Kurzbeschreibung
Kaum jemand im Westen kennt Transnistrien (auch Pridnestrowien oder PMR genannt). Es ist international nicht anerkannt, hat keine wahrnehmbare Stimme und die wenigen Medienberichte zeigen ein eindimensionales Bild. Die EU hätte das Problem gerne vom Tisch.
Seit sechs Jahren erkunden die Autoren Kramar und Marcell Nimführ das Land links des Flusses Dnjestr. Auf ihren Reisen haben sie Land und Leute kennengelernt, Reportagen und Portraits aufgezeichnet. Glück hatten sie auch: Sie lernten den Dolmetscher, Radiomoderator und Uni-Lektor Andrey Smolensky kennen. Er zeigte ihnen Orte, die westlichen Augen bisher verwehrt blieben und machte sie mit Leuten bekannt, die sonst keinen Journalisten so freundlich Auskunft gegeben hätten.
Transnistrien gehört zur Republik Moldau (sagen die Moldauer), Transnistrien ist unabhängig (sagen die Transnistrier), Transnistrien darf es nicht geben (sagt die westliche Welt). Unter den Westlern kann man Kramar und Marcell Nimführ als die wirklich intimen Kenner der PMR bezeichnen. Die Autoren verteidigen kein Regime und unterstützen keine möglichen kriminellen Handlungen des Regimes. Es gibt keine einzige Wahrheit und dieses Buch erhebt keinen Anspruch auf eine solche. Es zeigt vielmehr, wie Pridnestrowier (Transnistrier) dieses Land wahrnehmen.

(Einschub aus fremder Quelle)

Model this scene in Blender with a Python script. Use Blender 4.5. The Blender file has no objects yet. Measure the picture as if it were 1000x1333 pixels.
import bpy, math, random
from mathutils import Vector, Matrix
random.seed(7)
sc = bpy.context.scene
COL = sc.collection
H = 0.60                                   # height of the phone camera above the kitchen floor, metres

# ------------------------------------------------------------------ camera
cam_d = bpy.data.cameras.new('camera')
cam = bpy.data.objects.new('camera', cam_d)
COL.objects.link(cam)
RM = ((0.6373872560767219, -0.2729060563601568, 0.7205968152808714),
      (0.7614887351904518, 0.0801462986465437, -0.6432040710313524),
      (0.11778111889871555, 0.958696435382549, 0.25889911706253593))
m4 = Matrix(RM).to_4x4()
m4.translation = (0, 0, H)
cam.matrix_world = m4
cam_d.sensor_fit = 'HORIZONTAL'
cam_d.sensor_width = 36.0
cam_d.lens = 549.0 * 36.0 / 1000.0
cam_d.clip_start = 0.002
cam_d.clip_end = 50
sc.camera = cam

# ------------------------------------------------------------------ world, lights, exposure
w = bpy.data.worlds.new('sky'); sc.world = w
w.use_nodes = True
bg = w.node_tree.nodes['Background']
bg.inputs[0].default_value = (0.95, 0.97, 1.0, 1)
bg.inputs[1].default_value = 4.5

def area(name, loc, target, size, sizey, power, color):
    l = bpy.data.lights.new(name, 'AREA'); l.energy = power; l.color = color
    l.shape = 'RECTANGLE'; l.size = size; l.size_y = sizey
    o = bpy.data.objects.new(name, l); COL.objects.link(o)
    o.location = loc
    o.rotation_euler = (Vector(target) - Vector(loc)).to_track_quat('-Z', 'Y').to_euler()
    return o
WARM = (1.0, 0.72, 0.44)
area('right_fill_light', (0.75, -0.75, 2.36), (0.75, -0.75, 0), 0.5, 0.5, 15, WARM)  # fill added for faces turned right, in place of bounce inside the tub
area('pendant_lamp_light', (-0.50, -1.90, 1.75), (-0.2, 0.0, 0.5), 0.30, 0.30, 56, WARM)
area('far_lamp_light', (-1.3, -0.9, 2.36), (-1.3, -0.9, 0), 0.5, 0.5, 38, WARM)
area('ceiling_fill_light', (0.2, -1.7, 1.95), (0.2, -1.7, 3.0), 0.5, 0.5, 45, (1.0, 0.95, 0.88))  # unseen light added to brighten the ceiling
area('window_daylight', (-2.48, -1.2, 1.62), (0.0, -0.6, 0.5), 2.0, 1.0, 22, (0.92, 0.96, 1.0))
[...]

Ein Fotoband, ein Reisebericht, ein Buch über Propaganda und Gegen-Propaganda: Mit „Hier spricht Radio PMR“ ist den Wiener Journalisten ein grandioses fotografisches Portrait gelungen. In zahlreichen Interviews und transkribierten Radioberichten wird ein differenziertes Bild der kleinen Sowjetunion gezeichnet.
Meine Meinung
Ich hatte von Transnistrien gehört, eine „antrünnige“ Sowjetrepublik, die partout nicht zu Moldawien (und damit zu Rumänien und damit zur EU) gehören will, einen eigenartigen halbkapitalistischen Sozialismus hätschelt und damit ein Witz auf der Landkarte ist.
Dass es so einfach nicht ist, hätte ich mir denken können, und dieses Buch führt dies eindrucksvoll vor:
Das Land ist einerseits ein Dinosaurier,es feiert weiterhin die sowjetischen Feiertage, schmückt seine Lenindenkmäler, pflegt eine etwas dubiose offizielle Geschichtsschreibung und trägt noch immer stolz Hammer und Sichel in seiner Nationalflagge.
Auf der anderen Seite jedoch ist das genau der Grund, warum es den Menschen in diesem Land, das es nicht gibt, genau betrachtet besser geht als denen im ungeliebten Mutterland Moldawien: Sowohl blieb ihm das Aufflammen nationalistisch motivierter Gewalt wie auf dem Balkan und im Kaukasus, als auch die Vernichtung der Industrie und damit eine rapide Verarmung der breiten Bevölkerung wie eben in Moldawien, aber auch Rumänien, erspart.
Dieses Buch zeigt nun in beeindruckenden Bildern (weshalb ich mich für die Rubrik Bildband entschieden habe) den Alltag in Transnistrien, das Leben und Arbeiten der Menschen, aber auch die allgegenwärtige Propaganda in diesem Land. Zusammen mit den Texten verschiedenster Transnistrier führt dies zu der verblüffenden Erkenntnis: In diesem kuriosen Land, dass entgegen aller Unkenrufe und trotz aller Knüppel, die ihm zwischen die Beine geworfen wurde, seit 15 Jahren stabil funktioniert, kann man ein ganz normales, zufriedenes Leben führen.
Der Titel des Buches stammt übrigens von einem enthusiastischen transnistrischen Deutschstudenten, Andrey Smolensky, der aus Liebe zu dieser Sprache eine deutsche Nachrichtensendung im transnistrischen Radio moderiert.
Ach ja, die Qualität des Bandes ist top, offensichtlich ist der Verlagsname, Verlag für bildschöne Bücher, Programm.